Monday, October 12, 2009

Williamson, Ostrom Win

Well, the Nobel brand isn't worth what it once was, especially given the Peace prize, but it's still all harmless fun. Oliver Williamson wrote a bunch of interesting stuff about the value of the firm--Ronald Coase stuff--and transaction costs. For instance, he highlights the 'own' rate of interest for owning commodities because it allows one to avoid transaction costs delivering the underlying commodity. This has relevance to the contango and normal backwardization of futures contracts.

He reads a lot like Frank Knight to me, with a strong respect for markets, and not highly mathematical. Yet, like Knight, it's hard to develop models based on his work, which makes him a surprising result. An idea that generates a model, no matter how abstract, seems the economic ideal. I think Williamson's work is very good for undergraduates, so hopefully this will get him read more.

I honestly have never heard of Elinor Ostrom before.

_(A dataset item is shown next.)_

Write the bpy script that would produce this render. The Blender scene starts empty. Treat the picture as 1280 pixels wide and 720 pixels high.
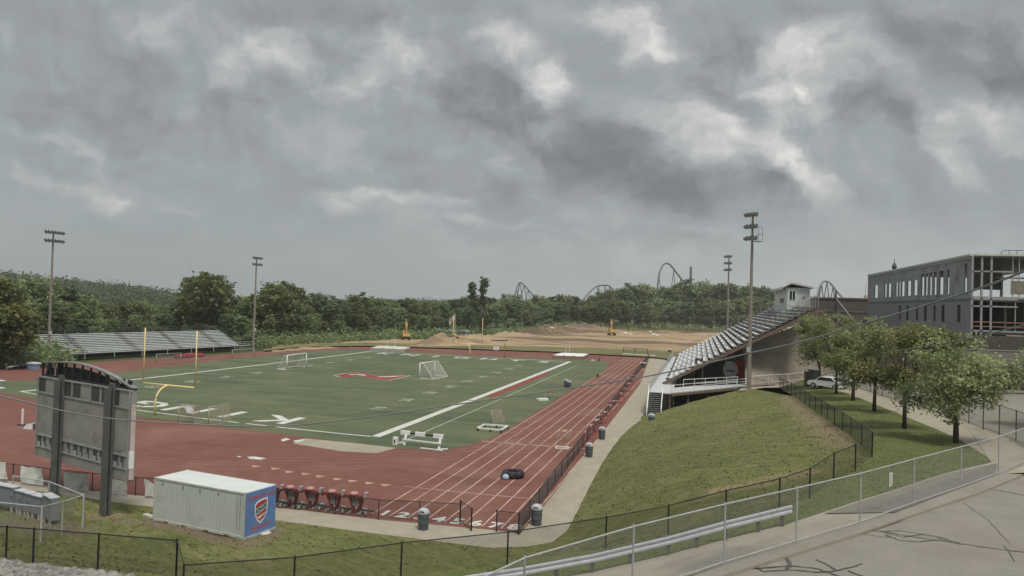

Update: I seemed to have confused Jeffrey Williams with Oliver Williamson. The former wrote on contango and futures. This work was consistent with Williamson's work, and I remember relating some ideas directly, but to my knowledge Williamson never applied his work to futures directly.

12 comments:

J said...

You never heard of Ostrom because Third World community organization and crafting self-governing irrigation systems is not your field. It is almost as if Barack Obama won the prize.

J said...

Or her Mother.

tom s. said...

@J - not sure I'm reading your comment right. Do you think she has no achievements? Or that third world issues are not deserving of serious study and recognition? Or am I reading you wrong?

Franco said...

Got any pointers to papers or summaries of the "'own' interest" concept? Google is failing me (beyond bringing me back here)...

Thanks!

Brian said...

This is a total rip off! Everyone knows that Obama should have won the Nobel in Economic Science. Obviously the Nobel committee did not realize that Obama should win in every category. He has been just as successful in economics as he has in peace…I wonder is racism is involved?

auto insurance quotes

J said...

tom s

Development economics, her field, is a total failure. Billions have been and are being spent by the World Bank, NGOs and all kind of charitable organizations, basically for nothing. Self-governing voluntary irrigation systems, as studied and proposed by Dr Ostrom, do not exist anywhere in the developing world. Unfortunately, irrigation systems demand central management to work successfully, or they decay. The tragedy of the commons is an universal reality, if you dont believe it, look to African safari parks. I would love humanity to be different, but we are not.

As you know, President Obama's mother was a development specialist, and wrote about Indonesian artesanal village smiths that were being outcompeted by factories. Of course that was a generation ago, and in spite of the monies invested by the Ford Fundation, there are no more village smiths in Indonesia. Maybe a few.

tom s. said...

J. Following your link, it is obvious that you know a lot more about irrigation than I do, so I'll take what you say. But I'm surprised that you challenge Ostrom on empirical grounds. She's probably the most empirical winner of the prize in many years and her books and articles are often largely concerned with chronicling and documenting both successful and unsuccessful attempts by communities to manage common pool resources. So it's difficult for me to accept your statement that the systems she studies "do not exist anywhere in the developing world".

J said...

Many of his successful case studies relate to Japanese forests, Alpine meadows and other special (economically marginal) cases in the developed world. Irrigation (and water supply systems in general) are different. Tibor Mende wrote a book Hydraulic Despotism that documents the process how these systems "demand" centralized management.

I think it is unnecessary to insist that Third World communal development projects do not work nor promote development. China abandoned its village projects (like Mao's village iron foundries) and is developing very successfully under a private cum centrally managed regime.

tom s. said...

My reading of Ostrom is different. Yes, she looks at economically marginal cases, but I don't think she is arguing we should all run our health care like a Swiss pasture or that all third world development projects should be small-scale village enterprises. Rather, she is looking at conditions under which common-pool resources can be managed successfully - and conditions under which they can't as well.

These seem to me to be good and important questions. Institutional diversity is a good thing and she seems to have done an effective job at promoting possibilities that are neither state nor market, and being clear about their limitations as well.

Barry DeCicco said...

"Well, the Nobel brand isn't worth what it once was, ..."

I agree - many of those Chicabo nobels don't look so hot anymore, do they?

J said...

tom s, My bete noir is the appropiate-technology sustainable community development doctrine that is being forced on powerless Third World peoples. Dr Olstrom is not one of the Doctors of that Church.

tom s. said...

Fair enough. Many of us have a bete noir that gets us moving in the morning; I know I do.